European Countries.—In France there is no civil jury. In criminal cases the place of the grand jury is taken by the chambre des mises en accusation, and the more serious crimes are tried before a jury of twelve which finds its verdict by a majority, the exact number of which may not be disclosed. In Belgium, Spain, Italy and Germany, certain classes of crime are tried with the aid of a jury.

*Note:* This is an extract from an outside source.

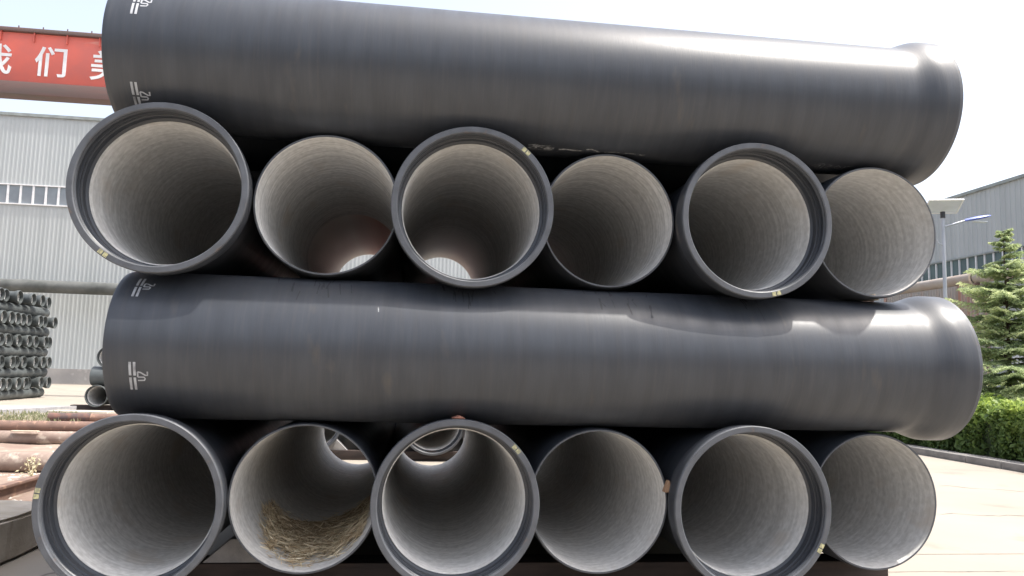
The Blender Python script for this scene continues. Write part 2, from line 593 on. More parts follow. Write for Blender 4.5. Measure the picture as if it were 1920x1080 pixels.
prof = [(0.03, RS)] + scurve(0.12, 0.36, RS, RO) + [(L - 0.035, RO), (L - 0.006, 0.520), (L, 0.517), (L, RI), (0.2, RI), (0.19, 0.531), (0.14, 0.533),
        (0.135, 0.547), (0.125, 0.547), (0.12, 0.536), (0.095, 0.534), (0.088, 0.562), (0.056, 0.562), (0.05, 0.533), (0.036, 0.533), (0.03, 0.538)]
ME = {}
ME['barrel'] = lathe_mesh('barrel', prof, 128)
ME['barrel'].materials.append(M['bitumen'])
ME['rim'] = lathe_mesh('socket_rim', [(0.03, RS), (0.008, RS), (0.0, 0.579), (0.0, 0.545), (0.006, 0.538), (0.03, 0.538)], 128)
ME['rim'].materials.append(M['rim'])
ME['end'] = lathe_mesh('end_ring', [(L + 0.001, RB + 0.0005), (L + 0.001, 0.5165), (L + 0.004, 0.515), (L + 0.004, RB + 0.002)], 128)
ME['end'].materials.append(M['rim'])
ys = [0.2] + [0.6 * i for i in range(1, 11)] + [L]
lp = [(0.195, RI), (0.195, RB + 0.003)] + [(y, RB) for y in ys] + [(L, RI - 0.0004)]
for key, mm in (('lining', 'lining'), ('lining_stained', 'lining_stained'), ('lining_faint', 'lining_faint')):
    ME[key] = lathe_mesh('lining', lp, 128)
    ME[key].materials.append(M[mm])


def place(name, me, parent, m=None):
    o = bpy.data.objects.new(name, me)
    col.objects.link(o)
    o.parent = parent
    return o


def big_pipe(loc, rot, label, group, lin='lining', spin=0.0):
    """the socket mouth is at the thing's own origin, the barrel runs along its local +Y"""
    r = empty('large_pipe', loc, rot)
    tag(r, label, 'pipe', group)
    for nm, key in (('barrel', 'barrel'), ('socket_rim', 'rim'), ('lining', lin), ('end_ring', 'end')):
        o = place(nm, ME[key], r)
        o.rotation_euler = (0, spin, 0)
    return r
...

United States.—The English jury system was part of the law of the American colonies before the declaration of independence; and grand jury, coroner’s jury and petty jury continue in full use in the United States. Under the Federal Constitution (Article iii.) there is a right to trial by jury in all criminal cases (except on impeachment) and in all civil actions at common law in which the subject matter exceeds $20 in value (amendments vi. and vii.). The trial jury must be of twelve and its verdict must be unanimous; see Cooley, Constitutional Limitations (6th ed.), 389. The respective provinces of judge and jury have been much discussed and there has been a disposition to declare the jury supreme as to law as well as fact. The whole subject is fully treated by reference to English and American authorities, and the conflicting views are stated in Sparf v. United States, 1895, 156 U.S. 61. The view of the majority of the court in that case was that it is the duty of the jury in a criminal case to receive the law from the court and to apply it as laid down by the court, subject to the condition that in giving a general verdict the jury may incidentally determine both law and fact as compounded in the issues submitted to them in the particular case. The power to give a general verdict renders the duty one of imperfect obligation and enables the jury to take its own view of the terms and merits of the law involved.
The extent to which the jury system is in force in the states of the union depends on the constitution and legislation of each state. In some the use of juries in civil and even in criminal cases is reduced or made subject to the election of the accused. In others unanimous verdicts are not required, while the constitutions of others require the unanimous verdict of the common law dozen.